YOU may not have been aware of this, but Aston Villa star John McGinn paid a visit to Fir Park on Sunday to watch his brother Paul in action for Motherwell. I, on the other hand, couldn’t miss it.

As a Lanarkshire local, my various social media feeds have been chock full of pictures and videos ever since of beaming kids (and more than a few adults) cuddling into the Scotland hero, who appears to have spent most of the afternoon posing for selfies with every kid in the county.

McGinn, while one of the nicest and most accommodating men in the game, is far from alone in giving up his time in order to do this. Footballers know that such demands come with the territory of the career they enjoy, and for the most part, they are happy to oblige.

As well as not wanting to let down their adoring public, there will also be a recognition that if they do turn down even one request for a photograph – no matter how many they may have forced a smile for already that day – they can be painted as the one being unreasonable. Though stronger words may often be used by the ‘snubbed’ party.

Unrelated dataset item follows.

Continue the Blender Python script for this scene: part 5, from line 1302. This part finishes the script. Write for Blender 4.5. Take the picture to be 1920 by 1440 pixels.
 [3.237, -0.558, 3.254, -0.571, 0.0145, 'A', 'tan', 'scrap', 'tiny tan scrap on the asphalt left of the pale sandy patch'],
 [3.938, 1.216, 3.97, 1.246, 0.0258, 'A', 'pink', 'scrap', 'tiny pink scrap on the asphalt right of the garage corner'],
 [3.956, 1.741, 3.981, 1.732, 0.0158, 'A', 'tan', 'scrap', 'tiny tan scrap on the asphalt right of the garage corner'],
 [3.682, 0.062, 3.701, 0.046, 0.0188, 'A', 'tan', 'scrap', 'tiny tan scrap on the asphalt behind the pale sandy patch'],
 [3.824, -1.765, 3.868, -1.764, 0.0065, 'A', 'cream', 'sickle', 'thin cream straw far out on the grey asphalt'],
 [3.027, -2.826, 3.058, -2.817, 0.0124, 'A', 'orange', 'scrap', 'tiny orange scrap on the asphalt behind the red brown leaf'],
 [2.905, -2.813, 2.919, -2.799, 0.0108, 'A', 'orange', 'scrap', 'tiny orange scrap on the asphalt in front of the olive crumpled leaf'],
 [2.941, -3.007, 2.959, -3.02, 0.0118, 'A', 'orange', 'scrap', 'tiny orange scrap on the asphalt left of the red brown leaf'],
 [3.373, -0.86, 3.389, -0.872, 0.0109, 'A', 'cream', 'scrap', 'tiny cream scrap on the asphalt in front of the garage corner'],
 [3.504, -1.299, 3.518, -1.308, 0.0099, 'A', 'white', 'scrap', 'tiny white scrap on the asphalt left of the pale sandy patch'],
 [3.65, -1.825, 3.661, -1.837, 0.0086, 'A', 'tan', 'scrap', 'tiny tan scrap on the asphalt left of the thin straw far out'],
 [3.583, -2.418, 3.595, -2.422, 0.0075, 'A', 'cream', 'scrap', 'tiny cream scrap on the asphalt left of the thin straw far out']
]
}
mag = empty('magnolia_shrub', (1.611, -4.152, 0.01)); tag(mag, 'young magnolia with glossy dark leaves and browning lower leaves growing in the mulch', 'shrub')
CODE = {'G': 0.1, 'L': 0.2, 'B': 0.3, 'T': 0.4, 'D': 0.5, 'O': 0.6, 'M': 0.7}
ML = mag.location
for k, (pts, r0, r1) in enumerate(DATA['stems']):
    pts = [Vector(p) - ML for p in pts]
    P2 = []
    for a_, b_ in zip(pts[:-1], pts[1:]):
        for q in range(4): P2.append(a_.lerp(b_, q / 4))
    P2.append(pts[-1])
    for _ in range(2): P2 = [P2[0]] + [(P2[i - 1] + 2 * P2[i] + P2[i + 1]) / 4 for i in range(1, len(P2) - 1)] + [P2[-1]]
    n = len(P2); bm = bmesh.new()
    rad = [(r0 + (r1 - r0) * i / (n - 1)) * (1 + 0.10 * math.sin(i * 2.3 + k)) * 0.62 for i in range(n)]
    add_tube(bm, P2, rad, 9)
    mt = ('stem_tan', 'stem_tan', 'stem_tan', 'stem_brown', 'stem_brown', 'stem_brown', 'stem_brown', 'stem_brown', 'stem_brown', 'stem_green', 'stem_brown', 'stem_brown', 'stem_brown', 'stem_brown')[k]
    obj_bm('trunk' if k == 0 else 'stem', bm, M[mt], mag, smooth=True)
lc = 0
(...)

As a parent of two football mad boys myself, I am eternally grateful for these small sacrifices that players make. Particularly as the advent of camera phones have not only seen such requests rise exponentially, but have also left them wide open to sabotage from opposition supporters at the wind-up.

So it was that Kilmarnock striker Kyle Lafferty agreed to pose for a picture with a supposed ‘fan’ on a night out this week, who subsequently put his arm around the former Rangers man before shouting ‘Up the Celts’.

The purpose of this of course is to set the bait, get a rise out of the target, and catch their reaction – the angrier the better - on camera for the world to later enjoy on social media. Hilarious, I’m sure you will agree.

Lafferty should know this, of course, so let’s get this straight; there was absolutely no justification for what he then appears to have said to this not-at-all pathetic wind-up merchant, allegedly using the word ‘fenian’ in his hugely misguided retort.

Kilmarnock have launched an investigation into the incident and rightly so. Whatever punishment falls the way of Lafferty if found guilty of using such a term will be deserved, and on his own head be it.

Those who would defend the Northern Irishman by saying some Roman Catholics use the term ‘fenian’ to refer to themselves must surely know that reclamation of a word by any community doesn’t lessen the derogation of them when it is used by others.

Neither though does Lafferty’s disgraceful rhetoric excuse the actions of the grown man who instigated the entire incident in the first place.

You may not have much or any sympathy with Lafferty given how he appears to have responded, but sadly, this is far from the first time that a footballer has been the victim of such nonsense. The only surprise is that there haven’t been more headlines about players reacting angrily or even violently when placed in such humiliating positions.

Former Celtic captain Scott Brown in particular has been the victim of these jolly japesters – or massive prankers, if you prefer - on numerous occasions over the years, proving that the existence of moronic trolls is one of the great unifiers across the Old Firm divide.

The more of these incidents that take place, the less likely players are in future to pose with fans for pictures at all, preferring to be thought of as ignorant or arrogant than being caught up in an even bigger controversy if their reaction to being played for a fool is deemed to be over the top.

That would be a huge shame for the thousands of fans (the vast majority of whom will be kids) who would dearly love a photograph alongside their heroes, and who treasure such moments and the keepsakes that come from them.

Lafferty of course comes out of this one particular episode in a terrible light, but for all you budding Jeremy Beadles out there, you should also know that disgust with his actions doesn’t lessen the disdain which the vast majority of people hold for you.

AND ANOTHER THING…

SEEING as I mentioned John McGinn at the top of the page, I couldn’t let the column pass without toasting the Tartan Army talisman as he gets set to earn his 50th Scotland cap tomorrow.

It may be my upbringing watching Dougie Arnott’s expert use of his prodigious posterior at close quarters, but I have always had a soft spot – if you will – for footballers who know how to use their rotund rear-ends to their advantage.

For those not familiar with him, Arnott was a diminutive Motherwell striker who terrorised Scottish defences in the 80s and 90s through his clever movement, and he often made up for his lack of height by holding off challenges from hulking opponents through the shrewd deployment of his derriere.

Richard Gough, no less, called him the toughest opponent he had played against, quite the compliment when you think of the calibre of striker the former Rangers captain had gone up against. In season 1992/93 alone, he faced Eric Cantona of Leeds, as well as Alen Boksic and Rudi Voller of Marseille.

In later years, Scott McDonald was also a fine proponent of the technique, but never did I think I would see a player who may well even surpass Arnott in the craft. But then there was McGinn.

Perhaps no other player in world football would have been able to literally butt his way onto the ball to score that goal against Ukraine on Wednesday night.

His name will now deservedly be etched on the Scotland Roll of Honour, and when he retires, surely a cast of his most famous asset would be a fitting addition to the Hampden museum.